[Work to be completed] Return only the lines running from the line with "Write a Blender" down to the line with "col = scene.collection", both included, exactly as they appear.

[Data for the task]
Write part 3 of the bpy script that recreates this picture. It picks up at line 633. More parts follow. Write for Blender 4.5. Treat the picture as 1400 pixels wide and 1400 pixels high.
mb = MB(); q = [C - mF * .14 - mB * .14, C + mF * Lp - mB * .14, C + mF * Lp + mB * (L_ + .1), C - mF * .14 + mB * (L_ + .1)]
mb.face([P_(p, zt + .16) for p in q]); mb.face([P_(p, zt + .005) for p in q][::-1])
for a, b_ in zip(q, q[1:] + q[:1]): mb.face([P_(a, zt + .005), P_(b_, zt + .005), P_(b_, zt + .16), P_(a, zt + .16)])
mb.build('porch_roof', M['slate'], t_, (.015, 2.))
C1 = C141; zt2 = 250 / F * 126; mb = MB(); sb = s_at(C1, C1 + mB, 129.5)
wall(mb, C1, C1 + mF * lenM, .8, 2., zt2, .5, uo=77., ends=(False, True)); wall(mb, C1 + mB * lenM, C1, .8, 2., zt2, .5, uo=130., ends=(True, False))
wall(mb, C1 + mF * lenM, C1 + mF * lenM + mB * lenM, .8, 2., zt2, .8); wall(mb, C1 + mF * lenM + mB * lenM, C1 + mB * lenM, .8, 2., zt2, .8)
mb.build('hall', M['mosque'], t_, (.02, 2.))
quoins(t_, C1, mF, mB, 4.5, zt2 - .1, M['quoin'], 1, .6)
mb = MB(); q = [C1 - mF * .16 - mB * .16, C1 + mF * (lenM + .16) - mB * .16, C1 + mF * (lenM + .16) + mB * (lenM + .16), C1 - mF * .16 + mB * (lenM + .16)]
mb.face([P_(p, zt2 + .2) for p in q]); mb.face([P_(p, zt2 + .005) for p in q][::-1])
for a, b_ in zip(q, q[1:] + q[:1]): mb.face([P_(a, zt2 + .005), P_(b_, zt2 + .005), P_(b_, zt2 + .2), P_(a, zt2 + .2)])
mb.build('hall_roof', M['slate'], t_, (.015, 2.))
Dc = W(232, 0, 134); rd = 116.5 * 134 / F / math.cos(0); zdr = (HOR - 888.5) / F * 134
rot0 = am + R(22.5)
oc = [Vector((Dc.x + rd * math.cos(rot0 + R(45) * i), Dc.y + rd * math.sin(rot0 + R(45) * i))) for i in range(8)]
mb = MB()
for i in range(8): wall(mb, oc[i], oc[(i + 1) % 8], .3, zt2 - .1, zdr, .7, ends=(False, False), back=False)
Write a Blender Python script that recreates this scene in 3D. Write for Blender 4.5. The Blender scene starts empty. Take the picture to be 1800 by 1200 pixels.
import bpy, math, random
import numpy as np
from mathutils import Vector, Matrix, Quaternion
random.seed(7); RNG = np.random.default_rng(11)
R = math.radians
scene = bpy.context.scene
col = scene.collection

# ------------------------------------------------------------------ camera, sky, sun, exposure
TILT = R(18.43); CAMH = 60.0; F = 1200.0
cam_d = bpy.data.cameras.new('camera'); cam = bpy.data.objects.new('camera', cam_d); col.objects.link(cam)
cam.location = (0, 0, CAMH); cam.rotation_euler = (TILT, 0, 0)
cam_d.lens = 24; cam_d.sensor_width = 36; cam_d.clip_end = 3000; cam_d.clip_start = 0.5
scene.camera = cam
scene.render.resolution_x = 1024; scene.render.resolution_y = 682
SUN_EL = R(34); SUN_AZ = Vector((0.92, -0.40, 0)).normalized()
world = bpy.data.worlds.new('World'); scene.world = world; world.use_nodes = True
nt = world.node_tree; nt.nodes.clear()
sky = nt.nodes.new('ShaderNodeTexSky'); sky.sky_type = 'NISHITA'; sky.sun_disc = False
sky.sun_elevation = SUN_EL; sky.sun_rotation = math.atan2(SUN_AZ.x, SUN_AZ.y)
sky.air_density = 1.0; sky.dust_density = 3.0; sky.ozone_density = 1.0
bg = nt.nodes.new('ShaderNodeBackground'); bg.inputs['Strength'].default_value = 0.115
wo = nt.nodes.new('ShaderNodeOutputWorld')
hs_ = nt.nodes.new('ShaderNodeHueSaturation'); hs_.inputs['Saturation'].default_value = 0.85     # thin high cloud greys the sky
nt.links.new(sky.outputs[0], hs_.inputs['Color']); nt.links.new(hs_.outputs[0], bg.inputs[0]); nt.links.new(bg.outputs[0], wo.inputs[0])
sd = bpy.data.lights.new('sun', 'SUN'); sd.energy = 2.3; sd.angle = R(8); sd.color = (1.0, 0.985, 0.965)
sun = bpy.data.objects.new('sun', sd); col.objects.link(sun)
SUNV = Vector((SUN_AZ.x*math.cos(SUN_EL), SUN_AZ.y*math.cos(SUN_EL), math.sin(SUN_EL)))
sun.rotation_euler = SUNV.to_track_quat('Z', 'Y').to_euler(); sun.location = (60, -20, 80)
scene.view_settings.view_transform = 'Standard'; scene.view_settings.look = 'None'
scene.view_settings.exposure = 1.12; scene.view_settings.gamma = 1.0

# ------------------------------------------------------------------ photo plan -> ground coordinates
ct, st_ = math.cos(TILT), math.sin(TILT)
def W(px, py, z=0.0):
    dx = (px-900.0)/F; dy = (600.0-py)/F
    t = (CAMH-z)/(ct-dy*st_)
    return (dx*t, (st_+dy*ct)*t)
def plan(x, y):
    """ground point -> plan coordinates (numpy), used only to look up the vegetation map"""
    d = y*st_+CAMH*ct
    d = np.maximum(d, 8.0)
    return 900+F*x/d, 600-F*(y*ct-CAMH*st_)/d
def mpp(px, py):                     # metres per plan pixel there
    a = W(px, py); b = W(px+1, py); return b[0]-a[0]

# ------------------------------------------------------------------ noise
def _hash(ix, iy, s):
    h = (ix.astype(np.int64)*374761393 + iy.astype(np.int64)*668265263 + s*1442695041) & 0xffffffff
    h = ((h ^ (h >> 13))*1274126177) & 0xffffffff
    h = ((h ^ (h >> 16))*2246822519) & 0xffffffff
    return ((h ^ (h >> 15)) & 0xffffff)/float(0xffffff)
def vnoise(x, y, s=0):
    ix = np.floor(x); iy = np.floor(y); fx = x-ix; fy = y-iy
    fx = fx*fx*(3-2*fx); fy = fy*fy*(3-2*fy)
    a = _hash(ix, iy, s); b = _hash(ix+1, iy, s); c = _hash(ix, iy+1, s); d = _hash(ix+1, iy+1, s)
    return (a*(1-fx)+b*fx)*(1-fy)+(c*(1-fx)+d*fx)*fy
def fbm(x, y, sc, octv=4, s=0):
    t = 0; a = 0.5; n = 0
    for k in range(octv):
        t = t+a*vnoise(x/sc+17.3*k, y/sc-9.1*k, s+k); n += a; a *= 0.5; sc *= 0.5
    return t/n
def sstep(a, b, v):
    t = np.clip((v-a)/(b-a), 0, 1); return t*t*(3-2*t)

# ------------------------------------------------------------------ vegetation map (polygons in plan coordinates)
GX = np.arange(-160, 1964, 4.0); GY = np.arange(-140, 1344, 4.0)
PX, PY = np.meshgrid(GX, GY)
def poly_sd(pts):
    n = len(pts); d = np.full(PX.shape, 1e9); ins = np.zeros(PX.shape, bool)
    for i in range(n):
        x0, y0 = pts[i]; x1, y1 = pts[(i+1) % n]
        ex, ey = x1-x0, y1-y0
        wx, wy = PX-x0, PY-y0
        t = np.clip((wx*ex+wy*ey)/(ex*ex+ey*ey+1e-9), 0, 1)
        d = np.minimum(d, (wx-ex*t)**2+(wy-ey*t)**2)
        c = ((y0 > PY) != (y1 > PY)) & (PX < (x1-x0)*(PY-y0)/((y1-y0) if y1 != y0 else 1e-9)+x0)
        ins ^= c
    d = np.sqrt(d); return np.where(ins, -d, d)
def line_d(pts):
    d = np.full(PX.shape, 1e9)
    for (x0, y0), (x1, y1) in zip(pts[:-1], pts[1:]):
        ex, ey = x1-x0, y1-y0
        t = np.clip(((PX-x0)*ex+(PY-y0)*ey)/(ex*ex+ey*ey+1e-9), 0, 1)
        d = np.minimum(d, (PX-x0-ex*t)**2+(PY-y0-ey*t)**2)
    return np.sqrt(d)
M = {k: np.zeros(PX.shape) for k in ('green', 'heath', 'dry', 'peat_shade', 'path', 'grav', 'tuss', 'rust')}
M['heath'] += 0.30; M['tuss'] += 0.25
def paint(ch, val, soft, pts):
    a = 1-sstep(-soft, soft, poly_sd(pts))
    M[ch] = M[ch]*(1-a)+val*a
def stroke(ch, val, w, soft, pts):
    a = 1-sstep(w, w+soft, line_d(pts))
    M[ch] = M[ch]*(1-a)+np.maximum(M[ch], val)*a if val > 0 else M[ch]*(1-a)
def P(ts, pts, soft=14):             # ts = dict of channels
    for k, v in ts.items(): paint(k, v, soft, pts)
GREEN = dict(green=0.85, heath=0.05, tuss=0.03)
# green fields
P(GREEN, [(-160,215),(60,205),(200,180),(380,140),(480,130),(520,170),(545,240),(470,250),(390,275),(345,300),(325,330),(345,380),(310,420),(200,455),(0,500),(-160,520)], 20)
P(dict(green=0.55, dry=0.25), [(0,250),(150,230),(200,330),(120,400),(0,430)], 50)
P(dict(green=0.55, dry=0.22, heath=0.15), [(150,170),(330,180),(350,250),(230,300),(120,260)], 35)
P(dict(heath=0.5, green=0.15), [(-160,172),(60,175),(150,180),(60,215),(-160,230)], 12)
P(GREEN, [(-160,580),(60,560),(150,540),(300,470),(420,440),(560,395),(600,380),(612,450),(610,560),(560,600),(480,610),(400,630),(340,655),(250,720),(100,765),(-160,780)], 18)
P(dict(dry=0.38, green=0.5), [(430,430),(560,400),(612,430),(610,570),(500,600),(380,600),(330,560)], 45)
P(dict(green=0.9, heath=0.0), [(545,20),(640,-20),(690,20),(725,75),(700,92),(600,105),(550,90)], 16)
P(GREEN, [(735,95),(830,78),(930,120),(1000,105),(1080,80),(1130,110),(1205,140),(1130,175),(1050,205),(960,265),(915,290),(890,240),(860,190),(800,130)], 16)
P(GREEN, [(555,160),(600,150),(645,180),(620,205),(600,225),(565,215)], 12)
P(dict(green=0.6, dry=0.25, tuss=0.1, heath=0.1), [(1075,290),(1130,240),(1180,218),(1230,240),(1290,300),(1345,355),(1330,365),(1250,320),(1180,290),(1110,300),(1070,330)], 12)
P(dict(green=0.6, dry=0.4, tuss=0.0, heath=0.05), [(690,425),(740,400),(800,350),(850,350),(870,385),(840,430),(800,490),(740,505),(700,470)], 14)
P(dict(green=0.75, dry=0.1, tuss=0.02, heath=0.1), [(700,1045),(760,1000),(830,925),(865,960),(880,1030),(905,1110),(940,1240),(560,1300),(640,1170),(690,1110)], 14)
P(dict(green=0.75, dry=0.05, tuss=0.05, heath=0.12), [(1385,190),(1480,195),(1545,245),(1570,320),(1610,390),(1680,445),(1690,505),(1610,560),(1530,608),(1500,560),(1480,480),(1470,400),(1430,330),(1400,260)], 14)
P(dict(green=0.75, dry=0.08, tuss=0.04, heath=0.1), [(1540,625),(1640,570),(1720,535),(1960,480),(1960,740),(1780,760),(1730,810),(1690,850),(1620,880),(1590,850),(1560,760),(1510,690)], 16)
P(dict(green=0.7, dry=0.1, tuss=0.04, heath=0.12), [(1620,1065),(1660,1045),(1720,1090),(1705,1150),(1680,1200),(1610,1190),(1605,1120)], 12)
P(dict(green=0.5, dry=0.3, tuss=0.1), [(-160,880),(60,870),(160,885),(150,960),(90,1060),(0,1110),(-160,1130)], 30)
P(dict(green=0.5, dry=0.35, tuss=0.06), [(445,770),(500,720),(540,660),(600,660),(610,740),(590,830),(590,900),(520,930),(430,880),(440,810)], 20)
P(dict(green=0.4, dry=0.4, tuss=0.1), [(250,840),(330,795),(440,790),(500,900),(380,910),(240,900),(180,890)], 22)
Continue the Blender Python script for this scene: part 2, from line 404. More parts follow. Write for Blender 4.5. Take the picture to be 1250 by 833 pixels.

[Solution to this exercise]
Write a Blender Python script that recreates this scene in 3D. Write for Blender 4.5. The Blender scene starts empty. Take the picture to be 1800 by 1200 pixels.
import bpy, math, random
import numpy as np
from mathutils import Vector, Matrix, Quaternion
random.seed(7); RNG = np.random.default_rng(11)
R = math.radians
scene = bpy.context.scene
col = scene.collection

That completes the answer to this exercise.